----- Dataset section -----

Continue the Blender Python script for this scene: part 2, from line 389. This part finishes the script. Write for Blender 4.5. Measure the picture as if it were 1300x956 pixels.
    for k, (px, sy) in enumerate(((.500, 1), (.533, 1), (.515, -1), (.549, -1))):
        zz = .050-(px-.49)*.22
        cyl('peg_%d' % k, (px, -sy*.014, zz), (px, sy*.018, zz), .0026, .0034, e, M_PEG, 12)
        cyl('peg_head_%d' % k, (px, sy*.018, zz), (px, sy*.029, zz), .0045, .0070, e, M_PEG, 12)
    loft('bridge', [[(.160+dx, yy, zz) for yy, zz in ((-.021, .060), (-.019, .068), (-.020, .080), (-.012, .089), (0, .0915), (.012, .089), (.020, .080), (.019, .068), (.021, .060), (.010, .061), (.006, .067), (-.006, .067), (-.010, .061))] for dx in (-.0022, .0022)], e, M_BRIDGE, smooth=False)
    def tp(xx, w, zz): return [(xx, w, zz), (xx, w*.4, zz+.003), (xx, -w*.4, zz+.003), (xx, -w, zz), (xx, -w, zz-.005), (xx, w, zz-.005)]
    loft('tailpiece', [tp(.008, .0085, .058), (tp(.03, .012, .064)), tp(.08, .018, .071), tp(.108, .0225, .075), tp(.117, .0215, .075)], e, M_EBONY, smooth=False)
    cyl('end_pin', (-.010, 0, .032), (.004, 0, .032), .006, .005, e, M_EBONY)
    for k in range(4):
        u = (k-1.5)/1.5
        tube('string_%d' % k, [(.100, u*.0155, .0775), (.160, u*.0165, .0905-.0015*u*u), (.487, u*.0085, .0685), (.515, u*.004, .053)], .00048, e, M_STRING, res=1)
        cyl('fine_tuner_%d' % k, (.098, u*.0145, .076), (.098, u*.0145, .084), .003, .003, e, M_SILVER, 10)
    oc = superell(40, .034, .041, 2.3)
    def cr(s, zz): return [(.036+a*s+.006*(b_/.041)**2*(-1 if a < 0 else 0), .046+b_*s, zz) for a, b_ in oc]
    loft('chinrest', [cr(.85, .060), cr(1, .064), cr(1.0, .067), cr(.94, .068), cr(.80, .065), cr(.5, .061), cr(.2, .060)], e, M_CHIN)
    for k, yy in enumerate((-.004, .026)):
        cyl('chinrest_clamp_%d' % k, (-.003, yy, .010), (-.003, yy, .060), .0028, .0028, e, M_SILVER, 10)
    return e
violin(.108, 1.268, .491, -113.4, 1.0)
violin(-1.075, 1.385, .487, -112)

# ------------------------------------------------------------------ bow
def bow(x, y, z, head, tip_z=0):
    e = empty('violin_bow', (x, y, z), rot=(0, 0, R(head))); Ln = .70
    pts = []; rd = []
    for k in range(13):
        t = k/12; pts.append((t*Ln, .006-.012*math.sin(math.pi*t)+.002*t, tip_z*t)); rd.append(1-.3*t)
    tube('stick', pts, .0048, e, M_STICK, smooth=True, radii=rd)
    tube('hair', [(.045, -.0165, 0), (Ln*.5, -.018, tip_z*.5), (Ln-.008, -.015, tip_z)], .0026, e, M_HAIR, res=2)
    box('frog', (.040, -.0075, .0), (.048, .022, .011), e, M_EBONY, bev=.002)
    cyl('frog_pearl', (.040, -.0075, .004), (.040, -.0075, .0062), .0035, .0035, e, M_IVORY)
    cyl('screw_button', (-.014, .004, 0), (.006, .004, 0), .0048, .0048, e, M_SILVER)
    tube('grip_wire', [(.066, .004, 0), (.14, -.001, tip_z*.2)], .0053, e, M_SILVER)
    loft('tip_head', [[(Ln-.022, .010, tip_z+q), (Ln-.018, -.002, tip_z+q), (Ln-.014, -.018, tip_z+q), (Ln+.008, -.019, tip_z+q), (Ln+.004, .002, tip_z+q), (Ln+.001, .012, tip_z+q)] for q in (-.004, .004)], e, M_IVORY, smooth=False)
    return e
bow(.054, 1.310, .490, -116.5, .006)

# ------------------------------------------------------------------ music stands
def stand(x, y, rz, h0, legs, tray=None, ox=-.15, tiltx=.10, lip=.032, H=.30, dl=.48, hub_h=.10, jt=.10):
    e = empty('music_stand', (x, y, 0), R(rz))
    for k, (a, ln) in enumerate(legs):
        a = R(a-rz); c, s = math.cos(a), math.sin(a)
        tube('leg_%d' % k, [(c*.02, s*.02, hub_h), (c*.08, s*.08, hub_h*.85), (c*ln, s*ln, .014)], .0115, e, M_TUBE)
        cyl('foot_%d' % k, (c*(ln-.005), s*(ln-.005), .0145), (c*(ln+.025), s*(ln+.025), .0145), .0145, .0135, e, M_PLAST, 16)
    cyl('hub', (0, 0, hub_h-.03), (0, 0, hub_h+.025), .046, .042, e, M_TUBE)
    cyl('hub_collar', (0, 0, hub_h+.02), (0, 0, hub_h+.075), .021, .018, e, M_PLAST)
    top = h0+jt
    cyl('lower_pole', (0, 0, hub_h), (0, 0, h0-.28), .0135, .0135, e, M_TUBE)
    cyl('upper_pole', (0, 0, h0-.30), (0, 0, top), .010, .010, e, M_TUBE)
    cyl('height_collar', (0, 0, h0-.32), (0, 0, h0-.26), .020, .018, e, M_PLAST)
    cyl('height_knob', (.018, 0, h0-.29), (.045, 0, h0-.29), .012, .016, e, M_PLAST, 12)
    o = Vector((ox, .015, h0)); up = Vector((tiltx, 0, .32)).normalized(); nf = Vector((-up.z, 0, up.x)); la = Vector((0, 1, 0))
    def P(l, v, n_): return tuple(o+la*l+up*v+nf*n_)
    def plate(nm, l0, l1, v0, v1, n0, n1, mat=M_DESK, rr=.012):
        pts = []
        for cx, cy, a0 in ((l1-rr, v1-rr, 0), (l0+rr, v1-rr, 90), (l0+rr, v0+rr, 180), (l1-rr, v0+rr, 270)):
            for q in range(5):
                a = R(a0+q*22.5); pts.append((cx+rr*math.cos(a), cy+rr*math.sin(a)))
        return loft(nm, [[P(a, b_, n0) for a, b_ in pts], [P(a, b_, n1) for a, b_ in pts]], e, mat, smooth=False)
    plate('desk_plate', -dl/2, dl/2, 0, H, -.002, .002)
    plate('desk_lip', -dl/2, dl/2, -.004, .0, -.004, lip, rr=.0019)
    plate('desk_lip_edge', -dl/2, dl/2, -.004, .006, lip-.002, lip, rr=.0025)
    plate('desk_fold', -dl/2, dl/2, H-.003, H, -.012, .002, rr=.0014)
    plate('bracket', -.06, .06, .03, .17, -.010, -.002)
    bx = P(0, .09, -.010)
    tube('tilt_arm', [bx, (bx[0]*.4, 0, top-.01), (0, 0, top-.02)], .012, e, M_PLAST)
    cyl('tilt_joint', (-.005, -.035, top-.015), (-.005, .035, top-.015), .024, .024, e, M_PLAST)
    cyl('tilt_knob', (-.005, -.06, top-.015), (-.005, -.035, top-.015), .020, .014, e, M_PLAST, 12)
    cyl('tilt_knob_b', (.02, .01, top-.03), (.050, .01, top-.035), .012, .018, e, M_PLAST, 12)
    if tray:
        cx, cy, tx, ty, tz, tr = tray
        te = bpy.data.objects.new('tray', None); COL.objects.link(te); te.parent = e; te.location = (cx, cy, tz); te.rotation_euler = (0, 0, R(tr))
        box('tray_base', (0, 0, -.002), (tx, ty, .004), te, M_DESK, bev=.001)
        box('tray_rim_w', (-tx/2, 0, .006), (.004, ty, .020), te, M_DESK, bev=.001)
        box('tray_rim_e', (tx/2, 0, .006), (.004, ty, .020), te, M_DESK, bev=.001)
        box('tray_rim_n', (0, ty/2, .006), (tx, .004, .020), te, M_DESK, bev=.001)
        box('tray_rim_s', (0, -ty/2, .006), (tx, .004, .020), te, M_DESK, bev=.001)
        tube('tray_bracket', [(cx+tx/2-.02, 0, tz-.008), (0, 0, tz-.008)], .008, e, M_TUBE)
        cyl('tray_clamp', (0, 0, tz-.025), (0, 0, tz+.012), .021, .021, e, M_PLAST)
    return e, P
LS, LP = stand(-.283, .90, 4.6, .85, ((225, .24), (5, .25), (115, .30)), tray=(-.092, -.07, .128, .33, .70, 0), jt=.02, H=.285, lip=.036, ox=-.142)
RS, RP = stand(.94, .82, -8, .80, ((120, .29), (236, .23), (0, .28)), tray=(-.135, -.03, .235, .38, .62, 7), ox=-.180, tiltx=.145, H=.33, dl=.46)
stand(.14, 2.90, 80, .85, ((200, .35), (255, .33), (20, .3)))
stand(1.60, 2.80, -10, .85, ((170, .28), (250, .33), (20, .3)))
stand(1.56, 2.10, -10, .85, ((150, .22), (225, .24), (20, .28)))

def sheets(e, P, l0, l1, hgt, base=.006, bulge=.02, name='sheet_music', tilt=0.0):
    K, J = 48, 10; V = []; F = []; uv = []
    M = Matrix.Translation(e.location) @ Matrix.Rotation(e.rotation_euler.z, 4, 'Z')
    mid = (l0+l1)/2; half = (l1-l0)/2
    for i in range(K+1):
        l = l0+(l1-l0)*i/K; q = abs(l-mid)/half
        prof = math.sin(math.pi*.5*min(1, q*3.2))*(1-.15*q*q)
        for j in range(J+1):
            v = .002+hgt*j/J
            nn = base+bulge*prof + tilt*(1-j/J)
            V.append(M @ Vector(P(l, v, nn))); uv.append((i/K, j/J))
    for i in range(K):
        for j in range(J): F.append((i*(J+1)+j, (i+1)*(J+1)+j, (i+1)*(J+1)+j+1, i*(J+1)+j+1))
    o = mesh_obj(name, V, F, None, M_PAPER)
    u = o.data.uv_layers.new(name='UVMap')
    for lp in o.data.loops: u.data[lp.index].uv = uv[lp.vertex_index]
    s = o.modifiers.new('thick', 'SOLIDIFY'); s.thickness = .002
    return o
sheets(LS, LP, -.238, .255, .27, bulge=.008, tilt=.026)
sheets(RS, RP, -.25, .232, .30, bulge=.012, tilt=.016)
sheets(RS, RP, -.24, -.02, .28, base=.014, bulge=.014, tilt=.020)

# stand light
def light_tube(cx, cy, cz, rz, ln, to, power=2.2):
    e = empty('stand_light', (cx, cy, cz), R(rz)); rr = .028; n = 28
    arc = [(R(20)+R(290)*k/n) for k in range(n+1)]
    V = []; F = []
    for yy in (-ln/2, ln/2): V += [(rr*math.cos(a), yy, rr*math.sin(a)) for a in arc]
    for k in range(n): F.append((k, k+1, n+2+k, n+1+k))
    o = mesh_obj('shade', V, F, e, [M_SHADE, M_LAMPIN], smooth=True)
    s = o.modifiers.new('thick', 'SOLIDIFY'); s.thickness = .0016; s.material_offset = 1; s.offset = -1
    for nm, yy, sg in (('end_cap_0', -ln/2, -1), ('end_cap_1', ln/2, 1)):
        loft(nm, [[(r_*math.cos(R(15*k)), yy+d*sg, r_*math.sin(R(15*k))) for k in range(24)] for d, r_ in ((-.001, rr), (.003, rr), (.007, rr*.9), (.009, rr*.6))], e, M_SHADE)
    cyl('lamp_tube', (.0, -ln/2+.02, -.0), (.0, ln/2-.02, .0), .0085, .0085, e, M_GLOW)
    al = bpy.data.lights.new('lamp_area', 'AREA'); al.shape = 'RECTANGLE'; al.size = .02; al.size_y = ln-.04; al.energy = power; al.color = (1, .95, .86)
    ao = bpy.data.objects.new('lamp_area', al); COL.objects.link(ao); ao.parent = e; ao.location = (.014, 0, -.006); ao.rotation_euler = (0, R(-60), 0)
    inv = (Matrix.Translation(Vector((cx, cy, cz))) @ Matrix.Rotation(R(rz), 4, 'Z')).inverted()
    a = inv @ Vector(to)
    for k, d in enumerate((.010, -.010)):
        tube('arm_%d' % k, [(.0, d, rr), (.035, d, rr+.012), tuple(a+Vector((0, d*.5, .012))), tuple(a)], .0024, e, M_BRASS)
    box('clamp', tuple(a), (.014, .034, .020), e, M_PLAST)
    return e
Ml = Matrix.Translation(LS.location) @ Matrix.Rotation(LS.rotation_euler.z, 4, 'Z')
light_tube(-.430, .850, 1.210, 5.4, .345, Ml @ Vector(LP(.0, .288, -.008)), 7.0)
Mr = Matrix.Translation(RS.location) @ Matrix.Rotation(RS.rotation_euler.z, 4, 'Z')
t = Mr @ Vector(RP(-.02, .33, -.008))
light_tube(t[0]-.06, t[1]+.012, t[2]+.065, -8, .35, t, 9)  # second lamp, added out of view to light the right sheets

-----

:: Your instructions ::
Print only the lines from the top of the data above down to the line holding "violin(-1.075, 1.385, .487, -112)", inclusive.

:: Response to the task ::
Continue the Blender Python script for this scene: part 2, from line 389. This part finishes the script. Write for Blender 4.5. Measure the picture as if it were 1300x956 pixels.
    for k, (px, sy) in enumerate(((.500, 1), (.533, 1), (.515, -1), (.549, -1))):
        zz = .050-(px-.49)*.22
        cyl('peg_%d' % k, (px, -sy*.014, zz), (px, sy*.018, zz), .0026, .0034, e, M_PEG, 12)
        cyl('peg_head_%d' % k, (px, sy*.018, zz), (px, sy*.029, zz), .0045, .0070, e, M_PEG, 12)
    loft('bridge', [[(.160+dx, yy, zz) for yy, zz in ((-.021, .060), (-.019, .068), (-.020, .080), (-.012, .089), (0, .0915), (.012, .089), (.020, .080), (.019, .068), (.021, .060), (.010, .061), (.006, .067), (-.006, .067), (-.010, .061))] for dx in (-.0022, .0022)], e, M_BRIDGE, smooth=False)
    def tp(xx, w, zz): return [(xx, w, zz), (xx, w*.4, zz+.003), (xx, -w*.4, zz+.003), (xx, -w, zz), (xx, -w, zz-.005), (xx, w, zz-.005)]
    loft('tailpiece', [tp(.008, .0085, .058), (tp(.03, .012, .064)), tp(.08, .018, .071), tp(.108, .0225, .075), tp(.117, .0215, .075)], e, M_EBONY, smooth=False)
    cyl('end_pin', (-.010, 0, .032), (.004, 0, .032), .006, .005, e, M_EBONY)
    for k in range(4):
        u = (k-1.5)/1.5
        tube('string_%d' % k, [(.100, u*.0155, .0775), (.160, u*.0165, .0905-.0015*u*u), (.487, u*.0085, .0685), (.515, u*.004, .053)], .00048, e, M_STRING, res=1)
        cyl('fine_tuner_%d' % k, (.098, u*.0145, .076), (.098, u*.0145, .084), .003, .003, e, M_SILVER, 10)
    oc = superell(40, .034, .041, 2.3)
    def cr(s, zz): return [(.036+a*s+.006*(b_/.041)**2*(-1 if a < 0 else 0), .046+b_*s, zz) for a, b_ in oc]
    loft('chinrest', [cr(.85, .060), cr(1, .064), cr(1.0, .067), cr(.94, .068), cr(.80, .065), cr(.5, .061), cr(.2, .060)], e, M_CHIN)
    for k, yy in enumerate((-.004, .026)):
        cyl('chinrest_clamp_%d' % k, (-.003, yy, .010), (-.003, yy, .060), .0028, .0028, e, M_SILVER, 10)
    return e
violin(.108, 1.268, .491, -113.4, 1.0)
violin(-1.075, 1.385, .487, -112)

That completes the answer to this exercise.